Tout au plus, trouvera-t-on, intuitivement, une quelconque analogie avec
le fameux processus d'équilibration de Jean Piaget). Car il faudrait
démontrer comment procède cette "réfutation" des apprentissages
(en examinant, par exemple, dans quelle mesure elle nécessite la
prise de conscience) dans le cadre d'apprentissages spécifiques
à l'E.P.S., dans des conditions réelles d'apprentissage moteur
: est-ce que lorsque l'élève parvient à reconnaître
comme fausse l'ancienne représentation qu'il avait de son geste
lors d'une conduite motrice, cette transformation d'obord cognitive entraîne
nécessairement la facilitation d'une transformation au niveau de
la conduite motrice elle-même ? Mais, reconnaissons-le, cette problématique,
outre le "nouveau" terme de "réfutation" est quand même très
proche des problèmatiques relatives à l'apprentissage déjà
connues.
Nous avons voulu souligner à travers l'exemple donné plus
haut, que habituellement, les problèmes réels que posent
les élèves dans un établissement, peuvent ne pas correspondre
tout à fait aux problèmes archétypiques qu'on aimerait
leur poser (par exemple en regard des programmes, de la logique des A.P.S.).
Et il serait souvent nécessaire de passer du temps de formation
à résoudre en priorité les problèmes qui empêchent
justement de confronter les élèves à ceux préconisés
par les textes officiels (ceci nous paraît particulièrement
valable dans les établissements dits "difficiles").
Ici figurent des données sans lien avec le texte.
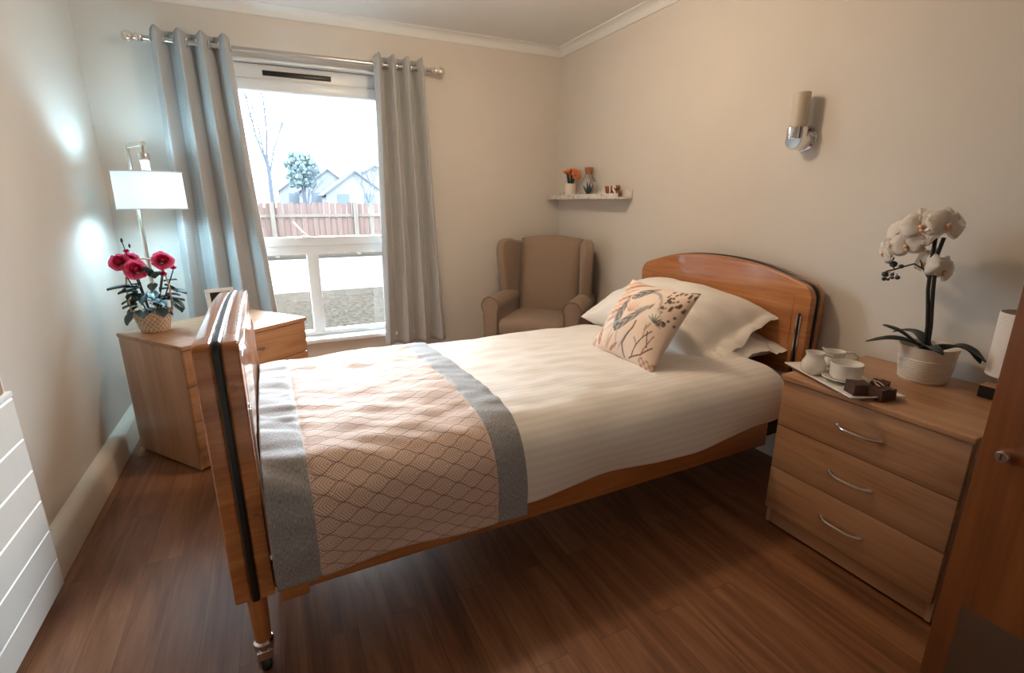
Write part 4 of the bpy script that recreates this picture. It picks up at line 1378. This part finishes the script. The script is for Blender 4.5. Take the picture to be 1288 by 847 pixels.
# ------------------------------------------------------------------ small table lamp beside the orchid
tl_ = thing('table_lamp', 'small table lamp with linen drum shade and wooden block base beside the door', 'lamp', (1.985, 0.625, CT))
MB().box(-0.045, 0.035, -0.055, 0.062, 0.0, 0.042, 0.003).build('lamp_base', M['beech_y'], tl_)
MB().box(-0.0475, -0.0445, 0.020, 0.061, 0.003, 0.039).build('end_cap', M['black'], tl_)
MB().tube([(0, 0, 0.04), (0, 0, 0.12)], 0.006, 10).build('lamp_stem', M['nickel'], tl_)
MB().lathe([(0.070, 0.078), (0.070, 0.272), (0.068, 0.272), (0.068, 0.078)], seg=36, cap=False).build('lamp_shade', M['linen_shade'], tl_)

# ------------------------------------------------------------------ floor lamp
px_, py_ = -0.602, 3.225
sxx, syy = -0.520, 3.13
fl = thing('floor_lamp', 'lit floor lamp with white drum shade hung from a champagne metal arm', 'lamp', (px_, py_, 0))
MB().lathe([(0, 0), (0.125, 0), (0.128, 0.006), (0.125, 0.014), (0.02, 0.018), (0, 0.018)], seg=36).build('lamp_base', M['brass'], fl)
MB().tube([(0, 0, 0.016), (0, 0, 1.475)], 0.0105, 14).build('pole', M['brass'], fl)
dx, dy = sxx - px_, syy - py_
MB().tube([(0, 0.0, 1.470), (dx * 0.5, dy * 0.5, 1.474), (dx * 1.15, dy * 1.15, 1.478)], 0.0105, 12).build('arm', M['brass'], fl)
MB().tube([(dx, dy, 1.472), (dx, dy, 1.432)], 0.007, 10).lathe([(0, 1.395), (0.023, 1.395), (0.025, 1.40), (0.025, 1.428), (0.022, 1.433), (0, 1.433)], (dx, dy, 0), 20).build('socket', M['brass'], fl)
MB().lathe([(0.019, 1.345), (0.019, 1.395)], (dx, dy, 0), 18).build('socket_glass', M['opal'], fl)
s = MB().lathe([(0.149, 1.165), (0.146, 1.345), (0.1445, 1.345), (0.1475, 1.165)], (dx, dy, 0), 48, cap=False)
shd = s.build('lamp_shade', M['lit_shade'], fl)
for zz, rr in ((1.167, 0.1485), (1.344, 0.1462)):
    t2 = MB()
    t2.tube([(dx + rr * math.cos(2 * PI * i / 48), dy + rr * math.sin(2 * PI * i / 48), zz) for i in range(48)], 0.0035, 6, closed=True)
    if zz > 1.3:
        for k in range(3):
            a = 2 * PI * k / 3
            t2.tube([(dx + 0.018 * math.cos(a), dy + 0.018 * math.sin(a), 1.345), (dx + 0.145 * math.cos(a), dy + 0.145 * math.sin(a), 1.345)], 0.002, 6)
    t2.build('shade_ring', M['upvc'], shd)
mb, nt_, bb_, _o = new_mat('lit_bulb')
bb_.inputs['Emission Color'].default_value = (0.85, 0.95, 1, 1); bb_.inputs['Emission Strength'].default_value = 4
MB().blob((dx, dy, 1.295), 0.03, 2, (1, 1, 1.25)).lathe([(0.012, 1.32), (0.014, 1.35)], (dx, dy, 0), 12).build('bulb', mb, fl)

# ------------------------------------------------------------------ roses in a basket
bx, by, bz = -0.545, 2.815, 0.606
rb = thing('rose_basket', 'wicker basket of pink roses on the diagonal beech chest', 'flower basket', (bx, by, bz))
prof = [(0, 0), (0.056, 0)]
for i in range(10):
    t = i / 9
    prof.append((0.058 + 0.020 * t + 0.0025 * (i % 2), 0.004 + 0.086 * t))
prof += [(0.083, 0.094), (0.080, 0.100), (0.074, 0.095), (0.070, 0.085), (0, 0.080)]
MB().lathe(prof, seg=40).build('basket', M['wicker'], rb)
hp = []
for i in range(21):
    a = PI * i / 20
    hp.append((-0.105 * math.cos(a) * (0.76 + 0.24 * math.sin(a)), 0.02 * math.sin(a), 0.085 + 0.255 * math.sin(a) ** 0.75))
MB().tube(hp, 0.0042, 8).build('basket_handle', M['cane'], rb)
def oval_leaf(m, base, d, ln, wd, droop=0.3):
    d = Vector(d).normalized(); base = Vector(base)
    side = d.cross(Vector((0, 0, 1)))
    side = side.normalized() if side.length > 0.1 else Vector((1, 0, 0))
    up = side.cross(d)
    def fn(a, b):
        q = 2 * b - 1
        w = wd * math.sin(PI * min(1, 0.04 + 0.93 * a)) ** 0.8 * (1 - 0.25 * a)
        return base + d * (ln * a) + side * (q * w) + up * (0.35 * wd * abs(q) - droop * ln * a * a)
    m.grid(fn, 8, 6)
stems = MB()
RS = [(-0.025, -0.03, 0.295, 0.038), (0.075, 0.0, 0.328, 0.036), (-0.085, 0.0, 0.330, 0.034), (-0.050, 0.02, 0.335, 0.030), (0.07, -0.02, 0.268, 0.018), (0.11, 0.01, 0.292, 0.015), (-0.062, 0.03, 0.375, 0.013)]
for x, y, z, r in RS:
    stems.tube([(x * 0.15, y * 0.2, 0.07), (x * 0.6, y * 0.6, z * 0.6), (x, y, z - r * 0.6)], 0.0028, 6)
stems.tube([(-0.062, 0.03, 0.37), (-0.07, 0.03, 0.42)], 0.002, 6).blob((-0.07, 0.03, 0.425), 0.007, 1, (0.8, 0.8, 1.8)).blob((-0.045, 0.03, 0.40), 0.006, 1, (0.8, 0.8, 1.8))
stems.build('stems', M['stem'], rb)
for x, y, z, r in RS:
    fc = Vector((0.1 + 2.2 * x, -0.85, 0.45)).normalized() if r > 0.02 else Vector((0.2, -0.4, 0.9)).normalized()
    q = fc.to_track_quat('Z', 'Y').to_matrix().to_4x4()
    Mx = Matrix.Translation((x, y, z)) @ q
    mo, mi = MB(), MB()
    mi.blob((0, 0, 0.15 * r), 0.30 * r, 2, (1, 1, 1.1), 0.15, Mx=Mx)
    n_p = 0
    for ring, (cnt, rad, op) in enumerate(((3, 0.42, 0.05), (4, 0.62, 0.2), (5, 0.86, 0.45), (6, 1.08, 0.8))):
        if r < 0.02 and ring > 2: break
        m = mi if ring < 2 else mo
        for k in range(cnt):
            a0 = 2 * PI * k / cnt + ring * 0.6
            def fn(s, t, a0=a0, rad=rad, op=op, cnt=cnt):
                q_ = (2 * t - 1)
                aw = q_ * (PI / cnt) * 1.35 * (0.5 + 0.5 * math.sin(PI * min(1, 0.2 + 0.6 * s)))
                wob = nz(a0 * 3 + x * 40, q_ * 1.2, s * 1.5 + ring)
                rr_ = r * rad * (0.25 + 0.75 * s ** 0.7) * (1 + 0.16 * wob) + r * op * 0.22 * s * s
                zz_ = r * (-0.5 + 1.25 * s * (1 - 0.30 * op) - 0.30 * q_ * q_ * s + 0.25 * wob * s - 0.34 * op * s ** 4)
                return (rr_ * math.cos(a0 + aw), rr_ * math.sin(a0 + aw), zz_)
            m.grid(fn, 7, 6, Mx=Mx)
    ro_ = mo.build('rose', M['rose_petal'], rb, ang=80)
    mi.build('rose_heart', M['rose_heart'], ro_, ang=80)
lv = [(-0.02, -0.05, 0.10)]
random.seed(21)
def leafset(cnt, zlo, zhi, rlo, rhi, llo, lhi):
    for i in range(cnt):
        a = random.uniform(0, 2 * PI); rr_ = random.uniform(rlo, rhi)
        z = random.uniform(zlo, zhi)
        m = MB()
        oval_leaf(m, (rr_ * math.cos(a), rr_ * math.sin(a) * 0.8, z), (math.cos(a + random.uniform(-.5, .5)), math.sin(a + random.uniform(-.5, .5)), random.uniform(-0.5, 0.35)), random.uniform(llo, lhi), random.uniform(0.022, 0.031))
        m.build('leaf', M['rose_leaf'], rb, ang=80, mods=[('SOLIDIFY', dict(thickness=0.001, offset=0))])
leafset(16, 0.10, 0.15, 0.03, 0.08, 0.05, 0.075)
leafset(18, 0.15, 0.23, 0.02, 0.08, 0.05, 0.07)
for p, d, ln in (((-0.06, -0.06, 0.105), (-0.5, -0.6, -0.9), 0.065), ((-0.02, -0.075, 0.105), (0.1, -0.8, -0.3), 0.05), ((0.05, -0.07, 0.115), (0.2, -0.8, -0.8), 0.05),
                 ((0.09, -0.02, 0.15), (0.7, -0.3, -0.8), 0.07), ((0.10, -0.02, 0.19), (0.8, -0.3, -0.2), 0.06), ((0.02, -0.03, 0.26), (-0.1, -0.4, 0.7), 0.06), ((0.04, -0.03, 0.25), (0.3, -0.4, 0.5), 0.05),
                 ((-0.06, -0.03, 0.22), (-0.9, -0.3, 0.0), 0.085), ((0.09, 0.0, 0.14), (0.6, -0.5, -1.0), 0.07)):
    m = MB(); oval_leaf(m, p, d, ln, 0.028, 0.1)
    m.build('leaf', M['rose_leaf'], rb, ang=80, mods=[('SOLIDIFY', dict(thickness=0.001, offset=0))])

# ------------------------------------------------------------------ photo frame on left chest
pf = thing('photo_frame', 'small white photo frame standing behind the footboard on the chest', 'picture frame', (-0.255, 2.86, 0.606), math.radians(20))
fm = MB()
tm = Matrix.Rotation(math.radians(-10), 4, 'X')
for x0, x1, z0, z1 in ((-0.065, 0.065, 0, 0.018), (-0.065, 0.065, 0.157, 0.175), (-0.065, -0.047, 0.018, 0.157), (0.047, 0.065, 0.018, 0.157)):
    fm.box(x0, x1, -0.008, 0.008, z0, z1, 0.002, 2, Mx=tm)
fm.build('frame_border', M['upvc'], pf)
MB().box(-0.047, 0.047, -0.002, 0.004, 0.018, 0.157, Mx=tm).build('photo_print', M['photo'], pf)
MB().prism([(0.006, 0.0), (0.07, 0.0), (0.034, 0.12), (0.030, 0.12)], -0.015, 0.015, 'x').build('easel_back', M['black'], pf)

# ------------------------------------------------------------------ white grooved cabinet at the far left, framed mirror on it
pc = thing('panelled_cabinet', 'low white cabinet with horizontal grooved front against the left wall', 'cabinet', (-0.705, 1.78, 0))
MB().box(-0.030, -0.012, -1.5, 0.0, 0.05, 0.686).box(-0.034, 0.002, -1.5, 0.002, 0.674, 0.690, 0.002).build('carcass', M['white_panel'], pc)
zz = [0.05, 0.143, 0.243, 0.345, 0.446, 0.547, 0.672]
for a, b_ in zip(zz[:-1], zz[1:]):
    MB().prism([(-0.012, a), (0.0, a), (0.0, b_ - 0.006), (-0.005, b_ - 0.001), (-0.012, b_ - 0.001)], -1.5, 0.0, 'y').build('front_board', M['white_panel'], pc)
for y in (-0.95, -0.30):
    MB().box(-0.03, -0.014, y - 0.5, y - 0.47, 0, 0.052).build('foot', M['white_panel'], pc)
mr = thing('wooden_frame', 'wooden framed panel with white edging standing on the white cabinet', 'frame', (-0.727, 1.778, 0.690))
MB().box(-0.010, 0.012, -0.70, 0.0, 0.0, 0.62, 0.003).build('white_edging', M['white_panel'], mr)
MB().box(0.006, 0.016, -0.685, -0.018, 0.0005, 0.6, 0.003).build('wood_panel', M['frame_wood'], mr)

# ------------------------------------------------------------------ open door at the right
dr = struct(thing('door_1', 'open wooden door with cylinder lock and metal kick plate', 'door', (1.413, 0.472, 0), kind='structure'))
MB().box(0, 0.044, -0.84, 0, 0.006, 2.02, 0.002).build('door_leaf', M['door_wood'], dr)
MB().box(-0.0015, 0.0, -0.80, -0.045, 0.02, 0.256).build('kick_plate', M['kick'], dr)
lk = MB()
Rm = Matrix.Translation((0, -0.046, 0.659)) @ Matrix.Rotation(-PI / 2, 4, 'Y')
lk.lathe([(0.0, 0), (0.0125, 0), (0.0125, 0.020), (0.011, 0.022), (0, 0.022)], seg=24, Mx=Rm)
lk.build('lock_cylinder', M['chrome'], dr)
MB().box(-0.0235, -0.0215, -0.0475, -0.0445, 0.653, 0.666).build('key_slot', M['black'], dr)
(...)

En effet, nous
ne croyons pas qu'il suffit de faire pratiquer le hand-ball ou un autre
sport collectif pour que tous les problèmes d'écoute et de
coopération se résolvent comme par enchantement, il faut
d'abord "placer les élèves en face du problème" de
la coopération et le "mettre en scène" dans les A.P.S. (qui
ne seront pas obligatoirement les sports collectifs) où il sera
le plus évident possible pour eux que nous sollicitons cette coopération.
Enfin, nous ne pensons pas qu'une
succession de cycles d'A.P.S. constitue obligatoirement une mise en œuvre
fragmentaire du projet pédagogique d'E.P.S. si:
- on prétend
traiter un problème dont la richesse de contenu logique ne peut
être maîtrisée sur toute une année,
- on "force"
les élèves à se confronter à des problèmes
"archétypiques" (qui ne sont pas les leurs actuellement) sans se
préoccuper de ce qui pourrait améliorer, par exemple, leur
bien-être relationnel (je pense aux classes de 6ème; dans
lesquelles nous rencontrons souvent des élèves qui ont des
difficultés énormes à s'affirmer et à s'intégrer).
Les énoncés de problèmes à résoudre
qui sont formulés dans les programmes, prennent tout simplement
le pari que cela doit convenir à la majorité des enfants
et ce pour une période indéterminée. Nous ne voulons
pas dire qu'ils sont utopiques, mais que nous devons avoir l'audace de
considérer que dans ne nombreux cas ils seront sans doute réfutés.